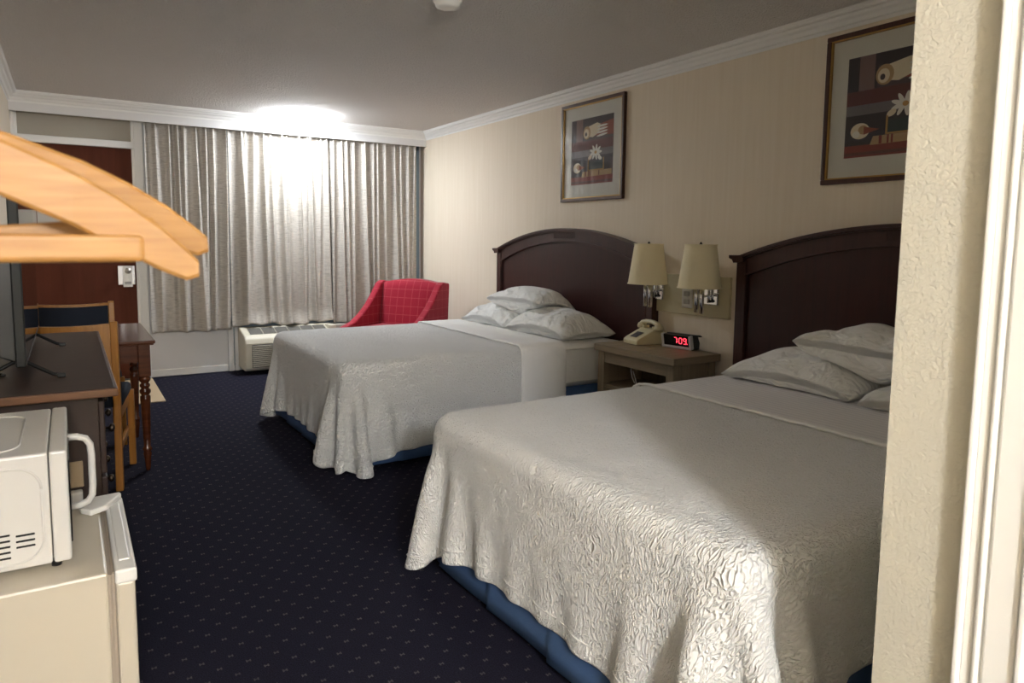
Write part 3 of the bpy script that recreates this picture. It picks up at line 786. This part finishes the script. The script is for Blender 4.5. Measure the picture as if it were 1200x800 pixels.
bm = NB(); lathe(bm, [(.028, NZ), (.028, NZ+.003), (0, NZ+.003)], 24, 3.0, 3.14); lt = obj('paper_disc', bm, m_white('tan disc', (150, 136, 108), .6)); tag(lt, 'small pale round disc on the nightstand in front of the phone', 'disc')

# telephone
ph = thing('desk_telephone', 'beige corded desk telephone on the nightstand', 'telephone', (3.125, 3.335, NZ), R(-8))
def PM(bm): bmesh.ops.transform(bm, matrix=Matrix.LocRotScale(ph.location, ph.rotation_euler, None), verts=bm.verts); return bm
bm = NB(); prism(bm, [(-.105, 0), (-.105, .028), (-.085, .042), (.0, .082), (.025, .094), (.085, .094), (.105, .07), (.105, 0)], -.078, .078, 'y', .007); obj('body', bm, BEIGE, ph, local=True)
bm = NB(); M = Matrix.Translation((-.052, .0, .0585)) @ Matrix.Rotation(-math.atan2(.04, .085), 4, 'Y'); box(bm, -.032, .032, -.034, .034, 0, .0035, .001, M=M); kp = obj('keypad', bm, KEY, ph, local=True)
bm = NB()
for i in range(4):
    for j in range(3): box(bm, -.028+i*.0155, -.017+i*.0155, -.028+j*.0205, -.014+j*.0205, .0035, .0065, .001, 1, M=M)
obj('key', bm, m_white('dark grey keys', (92, 86, 84), .5), kp, local=True)
hs = NB(); tube(hs, [(.05, -.105, .112), (.05, -.085, .125), (.05, -.04, .137), (.05, 0, .140), (.05, .04, .137), (.05, .085, .125), (.05, .105, .112)], .013, 12, rs=[.015, .017, .0145, .013, .0145, .017, .015])
for s in (-1, 1): lathe(hs, [(.018, .088), (.029, .092), (.031, .105), (.025, .122), (.010, .128)], 20, .05, s*.092)
obj('handset', hs, BEIGE, ph, local=True)
for s in (-1, 1):
    bm = NB(); box(bm, .03, .075, s*.05-.008, s*.05+.008, .088, .112, .004); obj('cradle_horn', bm, BEIGE, ph, local=True)
bm = NB(); cp_ = [(.09+.004*math.cos(k*1.1), -.085-.03*math.sin(k/40*PI), .10-.09*k/70+.004*math.sin(k*1.1)) for k in range(70)]; tube(bm, cp_, .0018, 5); obj('coiled_cord', bm, BEIGE, ph, local=True)

# alarm clock
ck = thing('alarm_clock', 'black and silver digital alarm clock with red digits on the nightstand', 'clock', (3.15, 3.06, NZ), R(8))
CL = .11
bm = NB(); prism(bm, [(0, 0), (-.018, .085), (.0, .088), (.065, .078), (.085, .04), (.082, 0)], -CL+.006, CL-.006, 'y', .005); obj('case', bm, BLACK, ck, local=True)
# silver frame around the front
Mc = Matrix.Translation((-.002, 0, .003)) @ Matrix.Rotation(math.atan2(-.018, .085), 4, 'Y')
bm = NB()
box(bm, -.006, .02, -CL, -CL+.018, 0, .086, .004, M=Mc); box(bm, -.006, .02, CL-.018, CL, 0, .086, .004, M=Mc); box(bm, -.009, .01, -CL, CL, 0, .016, .004, M=Mc)
obj('silver_frame', bm, Mt('silver plastic', srgb(205, 207, 210), .4, .0).m, ck, local=True)
bm = NB(); box(bm, -.003, .004, -CL+.016, CL-.016, .013, .084, .001, M=Mc); fc = obj('display', bm, Mt('dark display', srgb(14, 10, 12), .15).m, ck, local=True)
SEG = {'0': 'abcdef', '7': 'abc', '9': 'abcdfg'}
bm = NB()
def seg7(ch, y, z0, w_, h_):
    t_ = .0032; sh = lambda z: (z-z0)*-.12
    pos = {'a': (0, w_, h_, h_), 'd': (0, w_, 0, 0), 'g': (0, w_, h_/2, h_/2), 'b': (w_, w_, h_/2, h_), 'c': (w_, w_, 0, h_/2), 'f': (0, 0, h_/2, h_), 'e': (0, 0, 0, h_/2)}
    for s in SEG[ch]:
        a, b, c, d = pos[s]
        # viewer's right is -y
        if c == d: box(bm, -.0045, -.003, y-b+sh(z0+c)+.002, y-a+sh(z0+c)-.002, z0+c-t_/2, z0+c+t_/2, M=Mc)
        else:
            ya = y-a+sh(z0+c); yb = y-a+sh(z0+d)
            prism(bm, [(ya-t_/2, z0+c+.002), (ya+t_/2, z0+c+.002), (yb+t_/2, z0+d-.002), (yb-t_/2, z0+d-.002)], -.0045, -.003, 'x', M=Mc)
seg7('7', .018, .034, .020, .036); seg7('0', -.020, .034, .020, .036); seg7('9', -.052, .034, .020, .036)
for z in (.043, .058): box(bm, -.0045, -.003, -.012, -.008, z, z+.005, M=Mc)
box(bm, -.0045, -.003, -.0815, -.0775, .033, .037, M=Mc)
obj('digits', bm, LED, fc, local=True)
bm = NB(); prism(bm, [(.0, .086), (.012, .094), (.075, .088), (.098, .078), (.08, .076)], -CL-.004, CL-.02, 'y', .003); obj('snooze_bar', bm, BLACK, ck, local=True)

# ------------------------------------------------------------------ wall board with lamps
bm = NB(); box(bm, XR-.022, XR, 2.80, 3.60, .838, 1.088, .003); bd = obj('wall_board', bm, BOARD)
tag(bd, 'flat olive beige mounting board on the wall behind the two lamps', 'wall board')
bm = NB(); box(bm, XR-.029, XR-.022, 3.085, 3.175, .88, 1.0, .004); ol = obj('outlet_plate', bm, m_white('ivory plate', (206, 202, 190), .4)); tag(ol, 'ivory outlet plate on the board behind the second lamp', 'outlet')
bm = NB()
for z in (.905, .955): box(bm, XR-.0305, XR-.0285, 3.108, 3.152, z, z+.03, .004)
obj('socket', bm, m_white('dull ivory socket', (176, 170, 158), .5), ol)
def wall_lamp(y, label, dy, first=None):
    xs = 3.10
    t = thing('wall_lamp', label, 'lamp', (XR-.03, y+dy, .97), 0, 'wall lamps between the headboards')
    yp = y+dy
    bm = NB(); box(bm, XR-.045, XR-.022, yp-.055, yp+.055, .915, 1.025, .006); pl = obj('wall_plate', bm, CHROME, t)
    bm = NB(); lathe(bm, [(.008, 0), (.008, .02), (.005, .024)], 14, M=Matrix.Translation((XR-.045, yp-.01, .94)) @ Matrix.Rotation(-PI/2, 4, 'Y')); obj('switch_knob', bm, BLACK, pl)
    bm = NB(); cyl(bm, (XR-.06, yp, .90+.03), (XR-.06, yp, 1.02), .009); cyl(bm, (XR-.045, yp, .975), (XR-.06, yp, .975), .008)
    cyl(bm, (XR-.06, yp, .975), (xs+.02, y, .975), .007); cyl(bm, (XR-.06, yp-.045, .99), (XR-.05, yp-.075, .99), .003, mi=0); obj('swing_arm', bm, CHROME, t)
    bm = NB(); cyl(bm, (xs, y+.02, .885), (xs, y+.02, 1.06), .0115); cyl(bm, (xs, y-.02, .88), (xs, y-.02, 1.06), .0115); cyl(bm, (xs+.03, y, .88), (xs+.03, y, 1.06), .010)
    cyl(bm, (xs, y, 1.0), (xs, y, 1.29), .005); obj('tube_stem', bm, CHROME, t)
    bm = NB(); ps = [(.125, 1.03), (.124, 1.034), (.090, 1.276), (.091, 1.28)]
    prof = ps+[(r-.003, z) for r, z in ps[::-1]]+[ps[0]]
    lathe(bm, prof, 40, xs, y, cap=False); sh = obj('lamp_shade', bm, SHADE, t)
    for z, r_ in ((1.03, .1265), (1.279, .0925)):
        bm = NB(); tube(bm, [(xs+r_*math.cos(2*PI*k/40), y+r_*math.sin(2*PI*k/40), z) for k in range(41)], .003, 6)
        obj('shade_trim', bm, SHADE, sh)
    bm = NB(); 
    for k in range(3): cyl(bm, (xs, y, 1.27), (xs+.089*math.cos(k*2.094), y+.089*math.sin(k*2.094), 1.275), .0015, 6)
    lathe(bm, [(.006, 1.27), (.009, 1.283), (.004, 1.293), (0, 1.296)], 14, xs, y); obj('finial', bm, DARK, sh)
wall_lamp(3.285, 'wall lamp with cream tapered shade nearer the far bed', .10)
wall_lamp(2.855, 'wall lamp with cream tapered shade nearer the near bed', .07)

# ------------------------------------------------------------------ pictures
ART = {k: m_white('print '+k, c, .75) for k, c in dict(bg=(78, 62, 62), dark=(48, 40, 44), shelf=(96, 48, 42), pillar=(124, 98, 94), tan=(176, 146, 104), cream=(222, 210, 184), white=(228, 226, 216), red=(124, 46, 36), rust=(140, 70, 46), green=(44, 60, 56), gold=(176, 136, 72), grey=(112, 106, 108)).items()}
AK = list(ART)
def picture(y0, y1, z0, z1, label):
    t = thing('framed_picture', label, 'picture', (XR, (y0+y1)/2, z0), 0, 'framed still life prints')
    fw_ = .024; xf = XR-.028
    def ring(bm, a, d, x0, x1, bev=.002):
        box(bm, x0, x1, y0+a, y1-a, z0+a, z0+a+d, bev); box(bm, x0, x1, y0+a, y1-a, z1-a-d, z1-a, bev)
        box(bm, x0, x1, y0+a, y0+a+d, z0+a+d, z1-a-d, bev); box(bm, x0, x1, y1-a-d, y1-a, z0+a+d, z1-a-d, bev)
    bm = NB(); ring(bm, 0, fw_, xf, XR-.001, .004); fr_ = obj('frame', bm, FRAME, t)
    bm = NB(); ring(bm, fw_-.001, .008, xf+.004, XR-.004, .001); obj('gold_liner', bm, GOLD, fr_)
    bm = NB(); a = fw_+.006; box(bm, XR-.010, XR-.004, y0+a, y1-a, z0+a, z1-a); obj('mat_board', bm, MATB, t)
    py0, py1, pz0, pz1 = y0+.125, y1-.115, z0+.125, z1-.125
    bm = NB(); layer = [0]
    def poly(pts, mat):
        layer[0] += 1; x = XR-.0102-.00006*layer[0]
        vs = [bm.verts.new((x, py1-(py1-py0)*u, pz0+(pz1-pz0)*v)) for u, v in pts]; f = bm.faces.new(vs); f.material_index = AK.index(mat)
        f.normal_update()
        if f.normal.x > 0: f.normal_flip()
    def rect(u0, u1, v0, v1, m_): poly([(u0, v0), (u1, v0), (u1, v1), (u0, v1)], m_)
    def ell(u, v, a, b, m_, rot=0, n=16): poly([(u+a*math.cos(q)*math.cos(rot)-b*math.sin(q)*math.sin(rot), v+a*math.cos(q)*math.sin(rot)+b*math.sin(q)*math.cos(rot)) for q in [2*PI*k/n for k in range(n)]], m_)
    rect(0, 1, 0, 1, 'bg'); rect(0, .12, .50, 1, 'dark'); rect(.12, .28, .66, 1, 'pillar'); rect(.28, .31, .66, 1, 'dark'); rect(.31, 1, .88, 1, 'dark')
    poly([(.50, .72), (1, .70), (1, .92), (.5, .86)], 'rust'); rect(0, 1, .52, .66, 'shelf'); rect(0, 1, .42, .52, 'grey'); rect(0, 1, .36, .42, 'dark'); rect(0, 1, 0, .12, 'red'); rect(.0, 1, .02, .05, 'shelf'); rect(0, .94, .12, .36, 'dark')
    # glove: palm, cuff and four fingers
    poly([(.30, .74), (.36, .86), (.62, .91), (.70, .88), (.68, .76), (.52, .70)], 'cream')
    ell(.38, .78, .09, .10, 'tan'); ell(.37, .77, .06, .07, 'cream'); ell(.36, .76, .025, .03, 'dark')
    for k in range(4): ell(.74, .715+k*.045, .13, .016, 'white', .10-.02*k)
    # flower
    for k in range(9): ell(.60+.075*math.cos(k*.698), .47+.05*math.sin(k*.698), .07, .022, 'white', k*.698)
    ell(.6, .47, .03, .025, 'gold'); ell(.47, .40, .05, .03, 'cream', .5); ell(.70, .38, .05, .03, 'white', -.4)
    rect(.42, .44, .20, .38, 'gold'); rect(.42, .80, .20, .215, 'gold'); rect(.44, .78, .215, .34, 'green'); rect(.78, .80, .20, .38, 'gold')
    # shell
    ell(.16, .26, .10, .08, 'cream'); ell(.19, .27, .05, .045, 'tan'); ell(.12, .23, .04, .035, 'white'); poly([(.2, .22), (.36, .26), (.2, .30)], 'rust')
    # books
    poly([(.27, .11), (.98, .12), (.98, .20), (.30, .195)], 'tan'); rect(.36, .39, .115, .195, 'red'); rect(.44, .46, .115, .195, 'red'); rect(.48, .50, .115, .195, 'red'); rect(.68, .70, .12, .197, 'shelf')
    obj('still_life_print', bm, [ART[k] for k in AK], t)
    bm = NB(); box(bm, XR-.0175, XR-.0155, y0+a, y1-a, z0+a, z1-a); obj('glass', bm, GLASS, t)
picture(3.775, 4.505, 1.592, 2.325, 'framed still life print on the wall above the far bed')
picture(1.515, 2.245, 1.592, 2.325, 'framed still life print above the near bed, cut off by the textured wall')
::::
Write out again exactly the lines from the start of the data above through the line containing "the phone', 'disc')", inclusive, excluding any pictures.

Write part 3 of the bpy script that recreates this picture. It picks up at line 786. This part finishes the script. The script is for Blender 4.5. Measure the picture as if it were 1200x800 pixels.
bm = NB(); lathe(bm, [(.028, NZ), (.028, NZ+.003), (0, NZ+.003)], 24, 3.0, 3.14); lt = obj('paper_disc', bm, m_white('tan disc', (150, 136, 108), .6)); tag(lt, 'small pale round disc on the nightstand in front of the phone', 'disc')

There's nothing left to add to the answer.